Heavenly Delusion: A show that keeps you on the edge of your seat

Spring 2023 was home to a whole catalogue of great anime. We had the likes of Oshi No Ko, Vinland Saga, Hell's Paradise, and so much more. I obviously held high hopes for the three mentioned, and they managed to exceed those with comfort. Yet it was the adaptation of Masakazu Ishiguro's Heavenly Delusion that surprised me the most.

The music of this anime is by Kensuke Ushio, the famed composer of the soundtracks of A Silent Voice, Devilman Crybaby, and Chainsaw Man. His work blends with the scenes and gives everything a unique taste. Joy, despair, longing, and loss – Ushio is able to accentuate and amplify all these. The action scenes and their crispness feel like music sometimes too. The realistic movements of the characters, coupled with the smooth choreography of the scenes, feel fresh and exhilaratingly dynamic.
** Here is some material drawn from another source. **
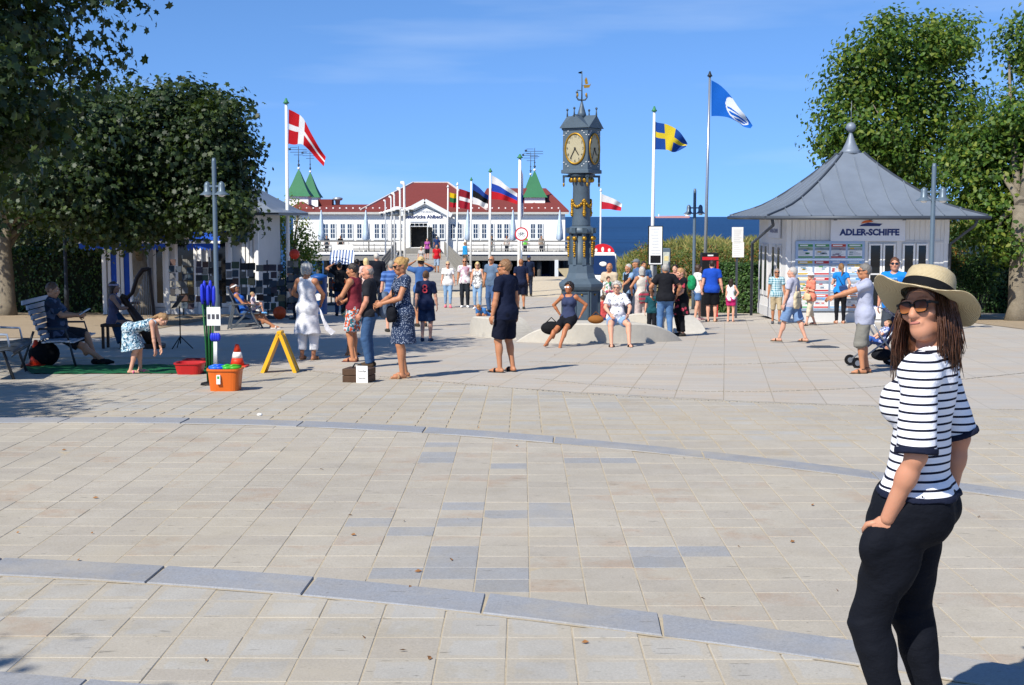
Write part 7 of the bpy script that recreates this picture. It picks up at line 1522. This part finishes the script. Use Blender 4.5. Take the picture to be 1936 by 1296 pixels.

The strongest point of this show, however, is the plot. Or plots, if you will. Two separate plot lines exist, and the audience is left to scramble their wits and discover the place where one meets the other – the dot where the two lines converge. The scenes transition between two starkly different settings. On one hand, we have an eerie, utopian orphanage, or the "Inside", where Tokio, Mimihime, and other children celebrate each day of their simple childhoods shrouded by the blissful blankets of innocence and safety.

Then there is the "Outside" a dystopian world that has been ravaged by a calamity of such great magnitude that its origins have become the subject of legends. Even as civilisation strives to reclaim a semblance of normalcy, two teenagers, Kiruko and Maru, wander in a world infested with monsters. The former hopes to run into a dear friend from her past, while the latter seeks to find the "Heaven" he has been told about. 

That society of children, guided and looked after by nurturing adults, may seem perfect at first glance, but a disturbing presence hangs from the roof, ever-present, ever-watching, yet seen by almost none. The distortions become apparent little by little. The adults talk in hushed whispers and secret meetings. The children play around under the glare of CCTV cameras, yet they are never seen. Things happen that shouldn't. The drawing of a baby in its mother's womb is considered weird; after all, according to a certain innocent girl, real babies don't have faces.

Heavenly Delusion is an excellent psychological thriller that demands your imagination to fill in the gaps it intentionally leaves. At the same time, the show can be light-hearted when it wants to be. In addition to being exceedingly endearing, the interactions between Kiruko and Maru are always a joy to watch. You laugh alongside them as they poke fun at each other. When they hope, you hope alongside them. And when they suffer – hopes crushed, dreams defiled – you can almost imagine that hurt within yourself.

Heavenly Delusion is one of those shows that has compelled me to think and feel, both to unexpected depths. In particular, two characters, whom I won't mention by name, have lingered in the back of my mind ever since then.